# WHAT TO PRODUCE:
In the material below, find every line with "picture" and pull it out.

# INFORMATION SHOWN:
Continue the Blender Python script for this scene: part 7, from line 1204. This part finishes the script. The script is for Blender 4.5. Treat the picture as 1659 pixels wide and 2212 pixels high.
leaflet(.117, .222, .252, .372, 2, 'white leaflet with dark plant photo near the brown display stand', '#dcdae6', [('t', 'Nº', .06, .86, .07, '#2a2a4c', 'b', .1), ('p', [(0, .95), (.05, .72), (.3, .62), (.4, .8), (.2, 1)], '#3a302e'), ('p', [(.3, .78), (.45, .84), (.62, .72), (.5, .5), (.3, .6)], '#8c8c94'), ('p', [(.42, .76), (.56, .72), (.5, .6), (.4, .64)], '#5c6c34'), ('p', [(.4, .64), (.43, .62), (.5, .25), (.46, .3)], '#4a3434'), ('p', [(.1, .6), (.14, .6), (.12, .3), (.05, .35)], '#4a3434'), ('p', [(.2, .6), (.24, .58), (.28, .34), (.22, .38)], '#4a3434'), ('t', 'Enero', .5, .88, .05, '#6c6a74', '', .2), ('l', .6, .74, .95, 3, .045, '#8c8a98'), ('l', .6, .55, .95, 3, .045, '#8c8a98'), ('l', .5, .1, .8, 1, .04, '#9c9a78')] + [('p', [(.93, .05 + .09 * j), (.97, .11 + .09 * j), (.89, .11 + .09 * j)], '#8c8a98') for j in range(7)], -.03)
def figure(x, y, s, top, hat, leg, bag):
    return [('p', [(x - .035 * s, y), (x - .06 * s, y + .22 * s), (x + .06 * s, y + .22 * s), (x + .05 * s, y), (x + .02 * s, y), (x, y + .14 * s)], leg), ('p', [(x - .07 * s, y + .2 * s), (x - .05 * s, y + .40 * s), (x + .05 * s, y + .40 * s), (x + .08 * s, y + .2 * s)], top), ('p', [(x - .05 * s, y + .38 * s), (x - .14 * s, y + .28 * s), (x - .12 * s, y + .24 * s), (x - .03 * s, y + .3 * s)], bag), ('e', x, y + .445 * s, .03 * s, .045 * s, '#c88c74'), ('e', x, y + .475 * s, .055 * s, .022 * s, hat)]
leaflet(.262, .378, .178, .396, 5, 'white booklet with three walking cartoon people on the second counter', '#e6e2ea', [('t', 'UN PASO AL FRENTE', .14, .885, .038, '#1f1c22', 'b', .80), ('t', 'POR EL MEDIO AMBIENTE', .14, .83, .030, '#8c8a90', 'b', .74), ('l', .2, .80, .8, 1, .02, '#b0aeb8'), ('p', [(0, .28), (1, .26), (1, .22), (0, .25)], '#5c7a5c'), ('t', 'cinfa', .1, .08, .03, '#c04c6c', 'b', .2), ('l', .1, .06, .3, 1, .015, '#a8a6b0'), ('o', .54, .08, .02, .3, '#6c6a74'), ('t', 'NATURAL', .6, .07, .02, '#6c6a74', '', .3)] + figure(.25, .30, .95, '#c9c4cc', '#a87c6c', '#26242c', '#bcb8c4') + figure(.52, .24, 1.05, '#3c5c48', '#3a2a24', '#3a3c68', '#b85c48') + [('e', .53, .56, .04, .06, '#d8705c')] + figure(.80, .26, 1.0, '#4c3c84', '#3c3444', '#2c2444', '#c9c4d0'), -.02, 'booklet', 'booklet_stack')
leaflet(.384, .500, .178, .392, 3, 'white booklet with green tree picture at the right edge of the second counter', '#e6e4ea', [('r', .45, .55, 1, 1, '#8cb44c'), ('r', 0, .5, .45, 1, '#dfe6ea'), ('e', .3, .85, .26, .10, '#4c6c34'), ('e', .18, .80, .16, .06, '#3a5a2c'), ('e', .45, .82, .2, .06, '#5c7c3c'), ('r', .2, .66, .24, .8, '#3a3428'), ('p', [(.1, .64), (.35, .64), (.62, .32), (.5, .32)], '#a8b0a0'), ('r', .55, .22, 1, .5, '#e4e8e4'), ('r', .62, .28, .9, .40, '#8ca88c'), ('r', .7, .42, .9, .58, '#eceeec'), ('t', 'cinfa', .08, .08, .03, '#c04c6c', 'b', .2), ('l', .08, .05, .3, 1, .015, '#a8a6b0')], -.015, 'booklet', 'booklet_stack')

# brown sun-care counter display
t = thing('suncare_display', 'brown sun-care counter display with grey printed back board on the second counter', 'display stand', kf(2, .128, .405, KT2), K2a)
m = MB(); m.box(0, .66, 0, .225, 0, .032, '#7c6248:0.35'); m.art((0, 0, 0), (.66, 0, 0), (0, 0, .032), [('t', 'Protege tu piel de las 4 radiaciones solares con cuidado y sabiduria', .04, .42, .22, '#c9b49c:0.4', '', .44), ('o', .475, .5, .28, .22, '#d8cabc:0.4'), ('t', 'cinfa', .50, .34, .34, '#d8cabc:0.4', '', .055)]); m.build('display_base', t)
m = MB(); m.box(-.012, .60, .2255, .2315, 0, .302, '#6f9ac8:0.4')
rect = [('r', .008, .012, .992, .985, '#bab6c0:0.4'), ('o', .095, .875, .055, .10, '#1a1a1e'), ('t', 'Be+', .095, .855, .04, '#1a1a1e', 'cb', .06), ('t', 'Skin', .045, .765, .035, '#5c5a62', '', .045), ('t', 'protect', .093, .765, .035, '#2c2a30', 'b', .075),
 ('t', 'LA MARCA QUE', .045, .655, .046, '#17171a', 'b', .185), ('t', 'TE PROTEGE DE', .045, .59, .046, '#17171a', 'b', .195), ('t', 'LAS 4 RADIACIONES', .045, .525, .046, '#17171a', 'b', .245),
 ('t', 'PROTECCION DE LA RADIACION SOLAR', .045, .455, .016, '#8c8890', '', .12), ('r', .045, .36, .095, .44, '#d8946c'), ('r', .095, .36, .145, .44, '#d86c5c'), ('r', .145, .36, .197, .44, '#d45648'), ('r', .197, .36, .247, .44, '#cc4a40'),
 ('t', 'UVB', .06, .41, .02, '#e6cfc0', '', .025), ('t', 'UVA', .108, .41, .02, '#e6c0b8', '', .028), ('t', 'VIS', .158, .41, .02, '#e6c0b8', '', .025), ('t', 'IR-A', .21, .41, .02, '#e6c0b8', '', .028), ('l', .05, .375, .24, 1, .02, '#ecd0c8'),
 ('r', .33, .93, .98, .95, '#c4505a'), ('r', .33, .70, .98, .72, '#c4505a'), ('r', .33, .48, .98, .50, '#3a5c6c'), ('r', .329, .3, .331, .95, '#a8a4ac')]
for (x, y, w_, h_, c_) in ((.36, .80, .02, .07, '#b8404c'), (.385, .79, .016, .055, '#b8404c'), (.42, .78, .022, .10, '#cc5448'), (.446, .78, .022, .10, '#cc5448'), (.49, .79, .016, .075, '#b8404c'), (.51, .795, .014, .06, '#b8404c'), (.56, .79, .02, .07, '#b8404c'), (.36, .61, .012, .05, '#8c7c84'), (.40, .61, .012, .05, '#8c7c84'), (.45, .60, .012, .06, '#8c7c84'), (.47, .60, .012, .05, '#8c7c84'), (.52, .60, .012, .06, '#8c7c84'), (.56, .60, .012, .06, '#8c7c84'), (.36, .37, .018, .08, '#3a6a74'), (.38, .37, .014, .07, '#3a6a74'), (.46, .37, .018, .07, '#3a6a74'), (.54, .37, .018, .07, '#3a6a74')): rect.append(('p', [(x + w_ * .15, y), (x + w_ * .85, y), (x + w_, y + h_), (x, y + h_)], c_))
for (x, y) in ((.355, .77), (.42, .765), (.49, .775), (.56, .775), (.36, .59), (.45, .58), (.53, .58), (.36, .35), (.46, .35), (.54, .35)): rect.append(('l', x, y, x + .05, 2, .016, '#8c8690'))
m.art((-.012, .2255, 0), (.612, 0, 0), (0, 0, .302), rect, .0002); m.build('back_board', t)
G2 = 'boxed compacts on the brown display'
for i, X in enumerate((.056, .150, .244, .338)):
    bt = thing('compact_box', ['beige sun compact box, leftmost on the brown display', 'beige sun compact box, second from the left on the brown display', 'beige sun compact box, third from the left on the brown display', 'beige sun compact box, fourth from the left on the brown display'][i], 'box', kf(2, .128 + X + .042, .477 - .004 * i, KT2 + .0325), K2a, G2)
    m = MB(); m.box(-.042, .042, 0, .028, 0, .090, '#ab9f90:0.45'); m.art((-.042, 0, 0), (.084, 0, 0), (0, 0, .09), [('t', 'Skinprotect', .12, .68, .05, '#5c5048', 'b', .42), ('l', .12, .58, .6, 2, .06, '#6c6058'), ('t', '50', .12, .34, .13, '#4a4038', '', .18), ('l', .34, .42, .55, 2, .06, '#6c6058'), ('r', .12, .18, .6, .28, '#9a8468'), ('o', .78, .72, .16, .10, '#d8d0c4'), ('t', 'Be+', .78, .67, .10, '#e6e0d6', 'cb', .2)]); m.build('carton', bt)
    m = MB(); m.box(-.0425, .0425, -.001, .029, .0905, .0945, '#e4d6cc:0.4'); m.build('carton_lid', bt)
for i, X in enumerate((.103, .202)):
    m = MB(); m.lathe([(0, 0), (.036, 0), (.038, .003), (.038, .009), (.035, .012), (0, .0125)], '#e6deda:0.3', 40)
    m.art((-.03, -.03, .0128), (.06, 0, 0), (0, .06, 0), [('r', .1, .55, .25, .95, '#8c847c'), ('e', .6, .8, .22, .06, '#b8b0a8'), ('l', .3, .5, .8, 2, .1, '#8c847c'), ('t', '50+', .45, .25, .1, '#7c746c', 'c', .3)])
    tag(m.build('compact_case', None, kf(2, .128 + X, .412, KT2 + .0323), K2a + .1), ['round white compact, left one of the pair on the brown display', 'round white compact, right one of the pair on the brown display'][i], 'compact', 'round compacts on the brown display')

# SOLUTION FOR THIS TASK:
Continue the Blender Python script for this scene: part 7, from line 1204. This part finishes the script. The script is for Blender 4.5. Treat the picture as 1659 pixels wide and 2212 pixels high.
leaflet(.384, .500, .178, .392, 3, 'white booklet with green tree picture at the right edge of the second counter', '#e6e4ea', [('r', .45, .55, 1, 1, '#8cb44c'), ('r', 0, .5, .45, 1, '#dfe6ea'), ('e', .3, .85, .26, .10, '#4c6c34'), ('e', .18, .80, .16, .06, '#3a5a2c'), ('e', .45, .82, .2, .06, '#5c7c3c'), ('r', .2, .66, .24, .8, '#3a3428'), ('p', [(.1, .64), (.35, .64), (.62, .32), (.5, .32)], '#a8b0a0'), ('r', .55, .22, 1, .5, '#e4e8e4'), ('r', .62, .28, .9, .40, '#8ca88c'), ('r', .7, .42, .9, .58, '#eceeec'), ('t', 'cinfa', .08, .08, .03, '#c04c6c', 'b', .2), ('l', .08, .05, .3, 1, .015, '#a8a6b0')], -.015, 'booklet', 'booklet_stack')